Und was nehmen Sie sich für die neue Saison vor?

Als Mannschaft wollen wir wieder in die Meisterrunde einziehen. Das ist das erste Ziel. Ich denke, danach werden wir wieder Ziele definieren, je nachdem wie der Punkteabstand ist. Persönlich will ich der Mannschaft so helfen, dass wir in die Meisterrunde kommen. Am liebsten mit Assists und Toren, aber man kann sich auch anders einbringen. Und dann gibt es natürlich noch die Conference League. Da kann es nur ein Ziel geben, die Gruppenphase. Aber da müssen wir zunächst einmal den Gegner abwarten.

Die heimische Bundesliga ist nach nur 16 Spielen für die Admira fast noch Neuland für Sie, aber wie fällt Ihr Vergleich zwischen der Championship und der 2. Bundesliga aus?

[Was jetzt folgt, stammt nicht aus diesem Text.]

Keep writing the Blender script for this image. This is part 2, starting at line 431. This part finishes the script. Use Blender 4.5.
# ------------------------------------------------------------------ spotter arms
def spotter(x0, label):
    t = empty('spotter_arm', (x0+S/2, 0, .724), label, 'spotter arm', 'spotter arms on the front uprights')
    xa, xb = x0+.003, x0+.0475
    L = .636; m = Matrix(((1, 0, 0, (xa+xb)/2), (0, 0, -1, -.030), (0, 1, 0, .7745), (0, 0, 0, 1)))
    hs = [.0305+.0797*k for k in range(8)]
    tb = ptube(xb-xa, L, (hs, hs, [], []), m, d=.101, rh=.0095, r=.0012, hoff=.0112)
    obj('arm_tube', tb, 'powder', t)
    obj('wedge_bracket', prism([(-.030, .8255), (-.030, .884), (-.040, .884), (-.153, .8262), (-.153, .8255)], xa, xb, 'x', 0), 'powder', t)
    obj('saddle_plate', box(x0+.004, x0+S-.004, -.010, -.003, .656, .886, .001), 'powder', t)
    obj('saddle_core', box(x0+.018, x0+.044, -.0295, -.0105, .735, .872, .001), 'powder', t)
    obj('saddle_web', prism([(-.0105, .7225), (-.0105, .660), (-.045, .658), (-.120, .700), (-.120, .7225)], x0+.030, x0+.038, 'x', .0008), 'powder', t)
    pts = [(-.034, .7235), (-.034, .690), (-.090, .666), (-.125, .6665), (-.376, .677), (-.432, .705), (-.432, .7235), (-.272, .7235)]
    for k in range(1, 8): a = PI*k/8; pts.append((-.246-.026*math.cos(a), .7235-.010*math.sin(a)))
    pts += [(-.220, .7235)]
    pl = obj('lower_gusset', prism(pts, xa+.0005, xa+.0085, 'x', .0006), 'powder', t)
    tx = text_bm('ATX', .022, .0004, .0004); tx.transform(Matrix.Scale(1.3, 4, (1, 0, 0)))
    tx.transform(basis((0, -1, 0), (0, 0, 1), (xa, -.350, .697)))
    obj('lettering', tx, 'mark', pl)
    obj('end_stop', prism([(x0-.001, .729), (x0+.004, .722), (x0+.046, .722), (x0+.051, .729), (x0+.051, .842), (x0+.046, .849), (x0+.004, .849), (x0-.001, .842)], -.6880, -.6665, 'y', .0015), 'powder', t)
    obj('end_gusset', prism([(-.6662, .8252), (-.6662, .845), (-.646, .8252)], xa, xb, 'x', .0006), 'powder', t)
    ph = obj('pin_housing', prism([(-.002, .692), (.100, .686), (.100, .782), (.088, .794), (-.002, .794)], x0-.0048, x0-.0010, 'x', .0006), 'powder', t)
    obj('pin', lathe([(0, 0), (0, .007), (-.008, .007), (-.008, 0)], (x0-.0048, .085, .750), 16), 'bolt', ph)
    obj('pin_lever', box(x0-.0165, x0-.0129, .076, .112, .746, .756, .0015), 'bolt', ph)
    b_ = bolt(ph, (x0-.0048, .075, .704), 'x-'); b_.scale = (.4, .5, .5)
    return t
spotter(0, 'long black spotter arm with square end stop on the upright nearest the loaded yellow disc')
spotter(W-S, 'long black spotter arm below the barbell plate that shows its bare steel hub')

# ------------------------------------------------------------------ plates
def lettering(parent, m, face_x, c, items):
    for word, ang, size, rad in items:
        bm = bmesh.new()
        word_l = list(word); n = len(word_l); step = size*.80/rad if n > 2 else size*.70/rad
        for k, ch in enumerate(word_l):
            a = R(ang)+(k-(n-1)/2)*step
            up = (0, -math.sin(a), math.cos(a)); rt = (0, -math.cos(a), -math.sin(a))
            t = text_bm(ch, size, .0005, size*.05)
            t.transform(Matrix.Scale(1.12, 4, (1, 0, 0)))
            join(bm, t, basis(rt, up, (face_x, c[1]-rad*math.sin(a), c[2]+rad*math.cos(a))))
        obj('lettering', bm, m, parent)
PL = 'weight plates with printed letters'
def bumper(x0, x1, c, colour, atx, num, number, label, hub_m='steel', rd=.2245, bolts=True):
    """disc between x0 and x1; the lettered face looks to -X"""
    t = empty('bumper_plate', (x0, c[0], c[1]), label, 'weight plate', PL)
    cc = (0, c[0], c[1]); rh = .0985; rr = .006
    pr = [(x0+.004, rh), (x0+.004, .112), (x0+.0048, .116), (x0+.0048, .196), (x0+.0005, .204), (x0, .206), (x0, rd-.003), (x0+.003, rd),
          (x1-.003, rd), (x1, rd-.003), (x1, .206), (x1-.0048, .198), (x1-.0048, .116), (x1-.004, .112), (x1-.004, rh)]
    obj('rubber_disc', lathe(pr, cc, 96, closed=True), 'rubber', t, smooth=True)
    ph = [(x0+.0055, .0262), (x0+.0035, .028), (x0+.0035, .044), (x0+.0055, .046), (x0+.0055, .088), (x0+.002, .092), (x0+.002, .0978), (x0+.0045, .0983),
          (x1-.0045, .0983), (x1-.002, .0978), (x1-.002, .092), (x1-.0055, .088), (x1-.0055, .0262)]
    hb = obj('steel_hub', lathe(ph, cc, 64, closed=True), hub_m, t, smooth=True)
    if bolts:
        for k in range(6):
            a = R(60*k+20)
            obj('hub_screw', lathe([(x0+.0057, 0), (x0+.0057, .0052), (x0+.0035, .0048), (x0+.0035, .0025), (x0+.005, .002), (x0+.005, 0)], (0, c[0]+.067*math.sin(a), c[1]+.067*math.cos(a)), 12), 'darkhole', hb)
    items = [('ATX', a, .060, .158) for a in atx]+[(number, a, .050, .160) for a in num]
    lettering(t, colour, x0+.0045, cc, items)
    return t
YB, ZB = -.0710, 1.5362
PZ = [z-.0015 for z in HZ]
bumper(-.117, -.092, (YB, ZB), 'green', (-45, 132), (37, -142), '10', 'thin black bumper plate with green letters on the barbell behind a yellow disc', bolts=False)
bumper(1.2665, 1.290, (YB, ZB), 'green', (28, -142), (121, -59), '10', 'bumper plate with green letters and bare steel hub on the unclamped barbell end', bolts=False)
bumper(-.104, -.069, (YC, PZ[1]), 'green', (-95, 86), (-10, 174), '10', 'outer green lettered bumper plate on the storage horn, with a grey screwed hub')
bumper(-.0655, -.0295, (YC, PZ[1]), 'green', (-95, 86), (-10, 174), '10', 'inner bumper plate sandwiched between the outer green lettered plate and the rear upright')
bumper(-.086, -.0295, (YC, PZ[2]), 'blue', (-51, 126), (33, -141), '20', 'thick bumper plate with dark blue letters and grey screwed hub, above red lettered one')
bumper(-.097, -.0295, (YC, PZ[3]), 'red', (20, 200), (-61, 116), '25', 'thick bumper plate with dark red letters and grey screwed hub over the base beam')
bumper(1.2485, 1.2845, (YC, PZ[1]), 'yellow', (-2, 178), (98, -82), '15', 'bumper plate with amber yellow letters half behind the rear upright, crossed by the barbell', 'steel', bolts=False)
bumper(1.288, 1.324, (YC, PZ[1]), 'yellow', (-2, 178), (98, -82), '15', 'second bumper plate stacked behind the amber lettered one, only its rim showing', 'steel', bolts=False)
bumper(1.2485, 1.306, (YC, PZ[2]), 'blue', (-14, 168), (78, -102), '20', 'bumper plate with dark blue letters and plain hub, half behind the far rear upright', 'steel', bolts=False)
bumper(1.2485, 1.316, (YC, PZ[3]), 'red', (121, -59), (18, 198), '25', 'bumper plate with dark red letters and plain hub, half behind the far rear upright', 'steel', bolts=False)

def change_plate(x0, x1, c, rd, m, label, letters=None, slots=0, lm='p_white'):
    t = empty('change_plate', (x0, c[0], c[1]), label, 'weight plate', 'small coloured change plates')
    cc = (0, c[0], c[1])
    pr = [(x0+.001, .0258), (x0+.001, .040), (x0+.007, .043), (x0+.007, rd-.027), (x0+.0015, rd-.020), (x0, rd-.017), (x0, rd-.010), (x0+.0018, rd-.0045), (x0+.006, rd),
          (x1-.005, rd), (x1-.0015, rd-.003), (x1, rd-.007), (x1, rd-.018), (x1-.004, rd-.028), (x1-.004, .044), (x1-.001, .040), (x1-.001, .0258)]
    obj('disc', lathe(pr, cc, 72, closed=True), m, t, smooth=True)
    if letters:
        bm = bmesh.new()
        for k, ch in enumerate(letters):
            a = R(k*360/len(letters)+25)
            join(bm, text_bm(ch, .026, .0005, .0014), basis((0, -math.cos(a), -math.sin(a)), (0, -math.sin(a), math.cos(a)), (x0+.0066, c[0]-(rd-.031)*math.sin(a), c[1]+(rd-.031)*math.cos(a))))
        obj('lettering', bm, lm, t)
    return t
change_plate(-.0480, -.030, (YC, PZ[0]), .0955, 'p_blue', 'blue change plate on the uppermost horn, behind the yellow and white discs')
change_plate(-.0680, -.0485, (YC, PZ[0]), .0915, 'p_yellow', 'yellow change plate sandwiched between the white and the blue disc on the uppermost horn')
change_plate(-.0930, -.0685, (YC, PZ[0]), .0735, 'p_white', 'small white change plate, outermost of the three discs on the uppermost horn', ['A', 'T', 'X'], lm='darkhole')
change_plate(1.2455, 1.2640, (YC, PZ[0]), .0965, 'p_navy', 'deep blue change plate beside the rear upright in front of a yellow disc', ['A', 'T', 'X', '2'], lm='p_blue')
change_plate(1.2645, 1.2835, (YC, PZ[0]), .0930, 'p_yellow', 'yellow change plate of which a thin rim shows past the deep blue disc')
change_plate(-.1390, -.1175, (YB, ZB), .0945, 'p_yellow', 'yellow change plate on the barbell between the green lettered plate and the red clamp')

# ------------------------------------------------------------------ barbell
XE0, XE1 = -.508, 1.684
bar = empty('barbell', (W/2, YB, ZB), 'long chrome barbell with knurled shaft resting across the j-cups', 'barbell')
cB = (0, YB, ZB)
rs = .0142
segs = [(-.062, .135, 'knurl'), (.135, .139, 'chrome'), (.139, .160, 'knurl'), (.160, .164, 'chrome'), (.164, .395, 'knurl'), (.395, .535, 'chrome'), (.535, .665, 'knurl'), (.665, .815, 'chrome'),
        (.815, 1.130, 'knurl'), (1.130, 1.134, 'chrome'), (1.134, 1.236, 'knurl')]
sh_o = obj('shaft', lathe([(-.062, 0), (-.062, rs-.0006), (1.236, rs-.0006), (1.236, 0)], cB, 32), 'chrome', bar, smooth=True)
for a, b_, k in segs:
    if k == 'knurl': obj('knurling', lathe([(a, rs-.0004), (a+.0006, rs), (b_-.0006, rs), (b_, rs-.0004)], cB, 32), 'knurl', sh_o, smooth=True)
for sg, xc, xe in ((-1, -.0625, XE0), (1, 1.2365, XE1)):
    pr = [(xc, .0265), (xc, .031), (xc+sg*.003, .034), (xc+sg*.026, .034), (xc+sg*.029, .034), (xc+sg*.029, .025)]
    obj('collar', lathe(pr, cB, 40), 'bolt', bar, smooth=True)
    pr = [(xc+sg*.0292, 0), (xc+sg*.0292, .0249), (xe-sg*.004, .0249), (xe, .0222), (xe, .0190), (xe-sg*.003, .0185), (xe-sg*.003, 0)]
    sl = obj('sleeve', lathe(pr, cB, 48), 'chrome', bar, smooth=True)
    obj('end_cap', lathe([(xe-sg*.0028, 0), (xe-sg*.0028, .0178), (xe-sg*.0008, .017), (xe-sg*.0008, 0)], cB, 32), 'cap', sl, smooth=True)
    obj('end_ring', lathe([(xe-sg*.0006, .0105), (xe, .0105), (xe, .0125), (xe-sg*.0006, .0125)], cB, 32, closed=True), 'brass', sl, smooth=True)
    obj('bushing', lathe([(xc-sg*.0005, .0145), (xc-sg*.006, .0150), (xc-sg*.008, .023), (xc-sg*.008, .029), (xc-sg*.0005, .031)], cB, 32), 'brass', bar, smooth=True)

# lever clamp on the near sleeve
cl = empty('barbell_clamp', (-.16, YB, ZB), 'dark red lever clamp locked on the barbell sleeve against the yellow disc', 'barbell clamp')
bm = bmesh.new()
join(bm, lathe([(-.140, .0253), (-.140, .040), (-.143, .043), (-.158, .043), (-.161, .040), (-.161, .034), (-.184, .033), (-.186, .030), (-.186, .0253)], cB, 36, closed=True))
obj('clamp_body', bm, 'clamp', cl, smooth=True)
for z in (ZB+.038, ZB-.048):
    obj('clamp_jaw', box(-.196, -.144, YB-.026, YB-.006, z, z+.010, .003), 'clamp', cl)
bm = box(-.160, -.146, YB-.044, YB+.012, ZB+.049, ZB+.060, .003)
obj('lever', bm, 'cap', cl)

Ich war bei der Vienna und beim SKN in der 2. Liga, im Winter 2015 bin ich zur Admira gewechselt und nach einem halben Jahr kam wie aus dem heiteren Himmel Brentford. Was die Ligen betrifft: In England steckt schon noch deutlich mehr Power drin. Alleine die Spielertypen sind alle noch einmal größer und athletischer. Vergleiche mit Österreich anzustellen, wäre unseriös, das ist sieben Jahre her. Im Allgemeinen ist der Fußball in unserer Liga technisch versierter, es wird mehr Fußball "gespielt". Wobei ich aber das Klischee, dass in Englands zweiter Liga noch Kick and Rush gespielt wird, nicht gelten lasse. Da gab es schon zu meiner Zeit richtig gute Einzelspieler wie etwa den portugiesischen Nationalspieler Ruben Neves. Ich würde sagen, es kommt sehr auf die Mannschaften an, ob sie mehr oder weniger Fußball spielen. Das ist in Deutschland nicht viel anders, da stehen der HSV und Kiel auch in der 2. Liga für gepflegten Fußball.